5. Indexação dos pisos da saúde e da educação
A revogação do teto de gastos trouxe de volta os pisos para a saúde e a educação atrelados ao aumento da receita do governo. No caso da saúde, é preciso garantir o mínimo de 15% da Receita Corrente Líquida (RCL); no caso da Educação, 18% da Receita Líquida Ajustada (livre de impostos, ou RLA).
Embora as duas áreas sejam cruciais para o desenvolvimento do País, essa indexação é vista como um problema pelos economistas, porque coloca o aumento de gastos no piloto automático sem que haja qualquer tipo de análise sobre a qualidade da despesa e seus verdadeiros impactos para a sociedade.

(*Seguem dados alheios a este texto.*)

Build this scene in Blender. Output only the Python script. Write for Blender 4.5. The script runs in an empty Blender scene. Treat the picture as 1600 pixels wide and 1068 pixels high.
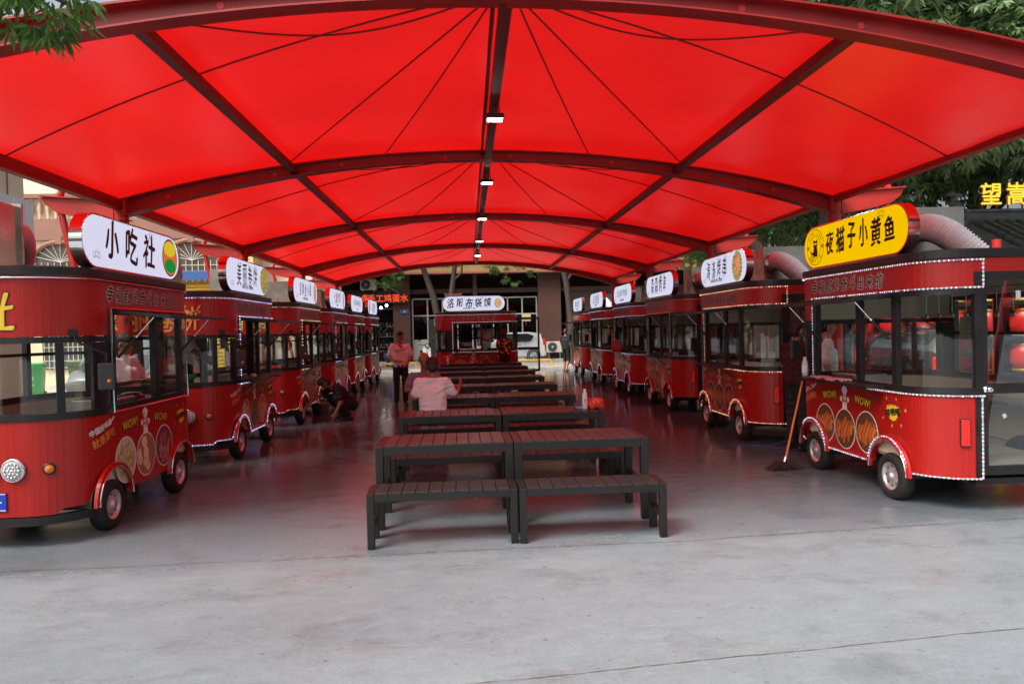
import bpy, bmesh, math, random
from mathutils import Vector, Matrix
import numpy as np
random.seed(7)
R = math.radians
S = bpy.context.scene
COL = S.collection

# ------------------------------------------------------------------ camera
cam_d = bpy.data.cameras.new('camera'); cam = bpy.data.objects.new('camera', cam_d); COL.objects.link(cam)
YAW, PITCH, ROLL, FPX, EYE = .062, .017, .023, 1094.7, 1.72
fw = Vector((math.sin(YAW)*math.cos(PITCH), math.cos(YAW)*math.cos(PITCH), -math.sin(PITCH)))
r0 = Vector((math.cos(YAW), -math.sin(YAW), 0)); u0 = r0.cross(fw)
rt = r0*math.cos(ROLL) - u0*math.sin(ROLL); up = u0*math.cos(ROLL) + r0*math.sin(ROLL)
cam.matrix_world = Matrix(((rt.x, up.x, -fw.x, 0), (rt.y, up.y, -fw.y, 0), (rt.z, up.z, -fw.z, EYE), (0, 0, 0, 1)))
cam_d.sensor_width = 36; cam_d.lens = 36*FPX/1600; cam_d.clip_end = 1000; cam_d.clip_start = .05
S.camera = cam

# ------------------------------------------------------------------ light
SUN_EL, SUN_AZ = 52, -128      # degrees; azimuth measured from +Y towards +X
w = bpy.data.worlds.new('World'); S.world = w; w.use_nodes = True
nt = w.node_tree; nt.nodes.clear()
sky = nt.nodes.new('ShaderNodeTexSky'); sky.sky_type = 'NISHITA'; sky.sun_disc = False
sky.sun_elevation = R(SUN_EL); sky.sun_rotation = R(SUN_AZ)
sky.air_density = 1.2; sky.dust_density = 10.0; sky.ozone_density = 1.0
bgn = nt.nodes.new('ShaderNodeBackground'); bgn.inputs[1].default_value = .15
hsv = nt.nodes.new('ShaderNodeHueSaturation'); hsv.inputs['Saturation'].default_value = .6
wo = nt.nodes.new('ShaderNodeOutputWorld')
nt.links.new(sky.outputs[0], hsv.inputs['Color']); nt.links.new(hsv.outputs[0], bgn.inputs[0]); nt.links.new(bgn.outputs[0], wo.inputs[0])
sd = bpy.data.lights.new('sun', 'SUN'); sd.energy = 1.5; sd.angle = R(25); sd.color = (1, .98, .95)
sun = bpy.data.objects.new('sun', sd); COL.objects.link(sun)
el, az = R(SUN_EL), R(SUN_AZ)
sun.rotation_euler = Vector((math.sin(az)*math.cos(el), math.cos(az)*math.cos(el), math.sin(el))).to_track_quat('Z', 'Y').to_euler()
S.view_settings.view_transform = 'Standard'; S.view_settings.look = 'None'
S.view_settings.exposure = 0.66; S.view_settings.gamma = 1
S.cycles.use_denoising = True
S.cycles.max_bounces = 8; S.cycles.transparent_max_bounces = 24
S.cycles.caustics_reflective = False; S.cycles.caustics_refractive = False
S.cycles.sample_clamp_indirect = 6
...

A consequência é que essas despesas vêm ajudando a consumir gastos de outras áreas, como investimentos e custeio da máquina pública, e vão pressionando a regra do novo arcabouço fiscal – que determina que o gasto total do governo não pode ultrapassar 2,5% de crescimento ao ano acima da inflação.
Para 2024, a expectativa é de que o piso da saúde chegue a R$ 223,2 bilhões. O número não leva em conta os gastos com servidores, que são contabilizados de forma agregada entre as áreas, como despesas de pessoal. O orçamento para o piso da educação este ano deve somar R$ 149,4 bilhões.